--- START Data extract ---

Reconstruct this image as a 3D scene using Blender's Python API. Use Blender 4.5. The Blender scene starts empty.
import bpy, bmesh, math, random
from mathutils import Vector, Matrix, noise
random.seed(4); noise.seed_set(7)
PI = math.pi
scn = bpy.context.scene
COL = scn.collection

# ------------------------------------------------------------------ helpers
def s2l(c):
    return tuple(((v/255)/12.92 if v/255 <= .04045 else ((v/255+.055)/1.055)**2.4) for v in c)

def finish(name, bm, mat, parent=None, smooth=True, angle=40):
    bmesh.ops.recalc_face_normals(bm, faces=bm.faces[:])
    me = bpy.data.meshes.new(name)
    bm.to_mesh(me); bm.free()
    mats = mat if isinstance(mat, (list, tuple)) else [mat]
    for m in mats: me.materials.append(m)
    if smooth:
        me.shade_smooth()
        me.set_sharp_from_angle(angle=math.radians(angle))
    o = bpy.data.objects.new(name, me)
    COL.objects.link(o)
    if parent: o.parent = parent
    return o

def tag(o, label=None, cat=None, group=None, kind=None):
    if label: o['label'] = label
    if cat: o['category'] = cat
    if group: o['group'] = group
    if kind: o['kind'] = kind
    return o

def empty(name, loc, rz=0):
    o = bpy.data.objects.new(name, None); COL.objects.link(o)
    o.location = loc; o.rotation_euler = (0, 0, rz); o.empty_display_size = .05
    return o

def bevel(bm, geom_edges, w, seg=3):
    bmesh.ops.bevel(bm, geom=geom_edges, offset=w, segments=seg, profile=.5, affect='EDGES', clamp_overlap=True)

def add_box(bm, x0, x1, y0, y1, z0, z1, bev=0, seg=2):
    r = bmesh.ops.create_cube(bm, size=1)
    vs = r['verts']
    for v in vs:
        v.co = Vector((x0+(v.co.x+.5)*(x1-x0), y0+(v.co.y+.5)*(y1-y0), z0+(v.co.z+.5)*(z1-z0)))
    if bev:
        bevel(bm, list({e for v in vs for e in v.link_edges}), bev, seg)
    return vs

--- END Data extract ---

> Your task:
Give again, word for word, the lines of the listing, starting at its first line and ending with the line containing "COL = scn.collection".

> Solution to the exercise:
Reconstruct this image as a 3D scene using Blender's Python API. Use Blender 4.5. The Blender scene starts empty.
import bpy, bmesh, math, random
from mathutils import Vector, Matrix, noise
random.seed(4); noise.seed_set(7)
PI = math.pi
scn = bpy.context.scene
COL = scn.collection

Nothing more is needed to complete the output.